>> BEGIN Entries supplied

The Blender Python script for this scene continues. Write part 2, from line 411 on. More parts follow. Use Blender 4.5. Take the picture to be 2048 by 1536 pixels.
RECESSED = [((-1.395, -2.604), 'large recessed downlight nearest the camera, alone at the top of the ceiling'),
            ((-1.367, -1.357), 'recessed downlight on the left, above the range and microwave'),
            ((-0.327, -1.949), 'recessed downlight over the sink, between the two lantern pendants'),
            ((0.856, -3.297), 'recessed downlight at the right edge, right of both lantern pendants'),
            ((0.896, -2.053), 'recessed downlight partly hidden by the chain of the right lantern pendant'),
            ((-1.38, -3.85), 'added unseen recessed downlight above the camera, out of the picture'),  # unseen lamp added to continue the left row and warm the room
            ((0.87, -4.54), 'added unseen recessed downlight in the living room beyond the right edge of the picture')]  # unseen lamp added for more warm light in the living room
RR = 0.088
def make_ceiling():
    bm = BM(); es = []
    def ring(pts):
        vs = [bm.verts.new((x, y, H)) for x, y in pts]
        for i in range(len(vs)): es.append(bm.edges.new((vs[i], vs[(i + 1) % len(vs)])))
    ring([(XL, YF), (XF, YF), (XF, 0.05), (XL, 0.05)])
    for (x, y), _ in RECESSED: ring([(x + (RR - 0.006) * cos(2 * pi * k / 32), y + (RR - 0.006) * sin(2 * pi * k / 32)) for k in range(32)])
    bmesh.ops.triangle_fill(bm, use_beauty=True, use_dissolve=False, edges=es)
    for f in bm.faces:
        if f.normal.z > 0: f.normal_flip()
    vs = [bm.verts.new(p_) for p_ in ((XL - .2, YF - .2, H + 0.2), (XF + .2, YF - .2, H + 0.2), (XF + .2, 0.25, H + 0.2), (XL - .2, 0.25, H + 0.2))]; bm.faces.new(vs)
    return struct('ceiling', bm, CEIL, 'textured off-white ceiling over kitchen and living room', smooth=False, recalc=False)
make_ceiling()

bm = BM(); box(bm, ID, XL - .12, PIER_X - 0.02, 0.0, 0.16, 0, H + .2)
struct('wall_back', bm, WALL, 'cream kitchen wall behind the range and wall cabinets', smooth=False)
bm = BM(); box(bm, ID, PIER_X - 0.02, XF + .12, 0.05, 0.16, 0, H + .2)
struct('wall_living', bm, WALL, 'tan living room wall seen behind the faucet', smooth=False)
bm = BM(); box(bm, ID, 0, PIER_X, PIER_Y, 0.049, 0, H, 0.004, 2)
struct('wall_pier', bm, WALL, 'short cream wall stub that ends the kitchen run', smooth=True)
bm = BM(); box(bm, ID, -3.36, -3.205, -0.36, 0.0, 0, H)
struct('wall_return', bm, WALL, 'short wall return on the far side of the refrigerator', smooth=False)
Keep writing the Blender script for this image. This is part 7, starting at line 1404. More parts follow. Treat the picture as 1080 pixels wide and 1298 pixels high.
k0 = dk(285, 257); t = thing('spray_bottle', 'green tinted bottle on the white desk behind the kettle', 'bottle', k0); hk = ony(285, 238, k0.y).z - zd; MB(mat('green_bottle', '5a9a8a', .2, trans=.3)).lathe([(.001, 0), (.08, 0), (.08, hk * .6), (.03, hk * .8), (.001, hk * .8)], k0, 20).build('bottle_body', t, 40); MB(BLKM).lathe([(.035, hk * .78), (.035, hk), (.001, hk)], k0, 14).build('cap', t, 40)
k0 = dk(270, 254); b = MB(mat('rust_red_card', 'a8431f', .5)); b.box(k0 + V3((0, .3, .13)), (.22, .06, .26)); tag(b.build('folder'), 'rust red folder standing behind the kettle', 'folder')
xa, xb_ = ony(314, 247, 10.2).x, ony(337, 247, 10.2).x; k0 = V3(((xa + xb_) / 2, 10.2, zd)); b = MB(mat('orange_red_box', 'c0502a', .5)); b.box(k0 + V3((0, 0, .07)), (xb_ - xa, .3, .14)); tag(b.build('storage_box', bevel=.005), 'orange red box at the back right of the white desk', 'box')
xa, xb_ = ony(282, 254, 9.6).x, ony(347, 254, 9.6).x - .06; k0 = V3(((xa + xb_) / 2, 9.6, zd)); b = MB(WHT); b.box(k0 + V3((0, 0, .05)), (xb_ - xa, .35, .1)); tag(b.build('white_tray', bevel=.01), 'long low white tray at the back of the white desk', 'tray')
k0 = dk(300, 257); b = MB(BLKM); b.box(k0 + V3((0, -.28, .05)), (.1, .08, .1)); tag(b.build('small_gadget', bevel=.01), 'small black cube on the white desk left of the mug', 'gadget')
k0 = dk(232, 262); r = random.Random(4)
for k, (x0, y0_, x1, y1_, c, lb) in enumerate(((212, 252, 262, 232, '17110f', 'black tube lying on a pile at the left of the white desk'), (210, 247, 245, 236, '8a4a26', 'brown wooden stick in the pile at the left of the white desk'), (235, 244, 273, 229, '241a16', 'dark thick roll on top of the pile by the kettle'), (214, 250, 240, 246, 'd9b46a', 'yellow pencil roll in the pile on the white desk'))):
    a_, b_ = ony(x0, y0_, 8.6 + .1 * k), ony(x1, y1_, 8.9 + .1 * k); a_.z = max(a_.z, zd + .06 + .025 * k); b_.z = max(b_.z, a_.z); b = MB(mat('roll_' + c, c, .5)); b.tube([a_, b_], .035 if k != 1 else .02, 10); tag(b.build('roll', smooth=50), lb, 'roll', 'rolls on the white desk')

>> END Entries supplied
>> BEGIN Entries supplied

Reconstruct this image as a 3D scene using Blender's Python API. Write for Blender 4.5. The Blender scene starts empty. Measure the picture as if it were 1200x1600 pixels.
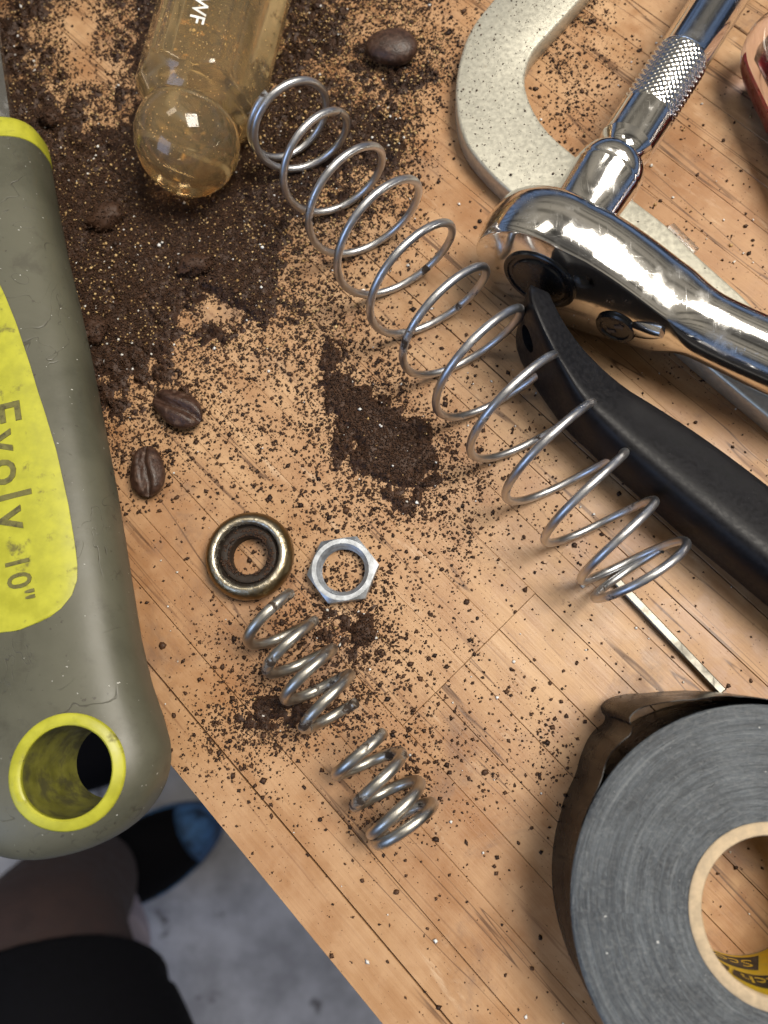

>> END Entries supplied
>> BEGIN Entries supplied

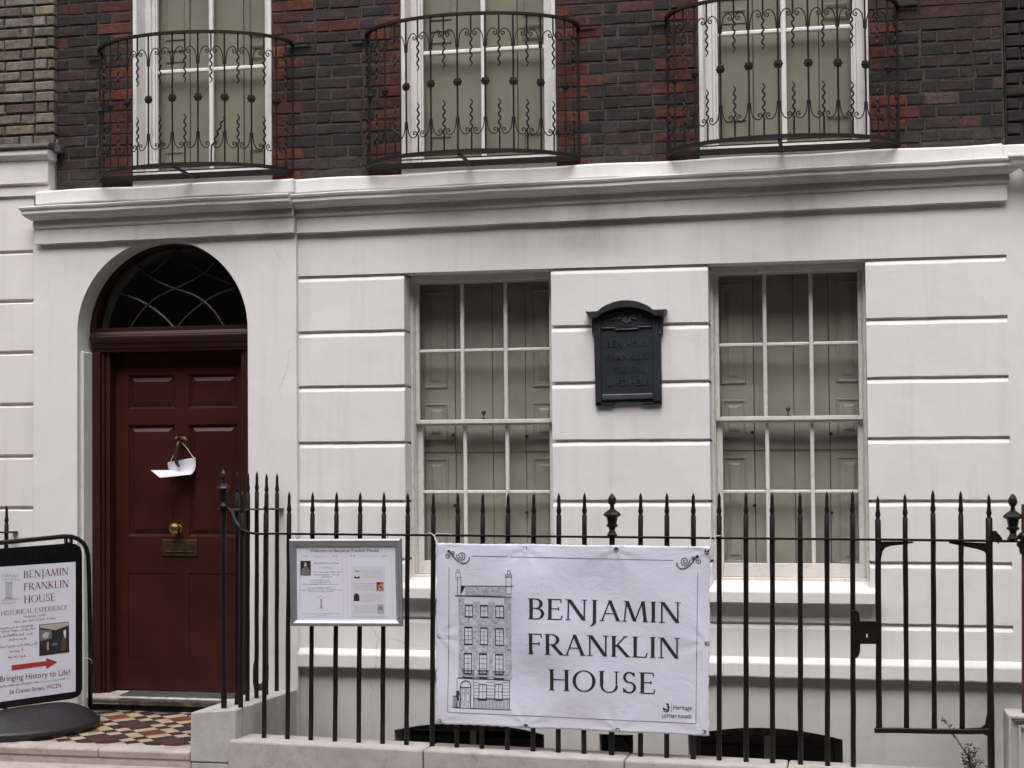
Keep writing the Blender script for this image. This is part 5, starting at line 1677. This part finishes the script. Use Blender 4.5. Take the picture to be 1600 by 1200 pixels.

>> END Entries supplied

-- Work to be completed --
Show each line of the data that contains the string "Take".

-- Complete output --
The Blender Python script for this scene continues. Write part 2, from line 411 on. More parts follow. Use Blender 4.5. Take the picture to be 2048 by 1536 pixels.
Keep writing the Blender script for this image. This is part 5, starting at line 1677. This part finishes the script. Use Blender 4.5. Take the picture to be 1600 by 1200 pixels.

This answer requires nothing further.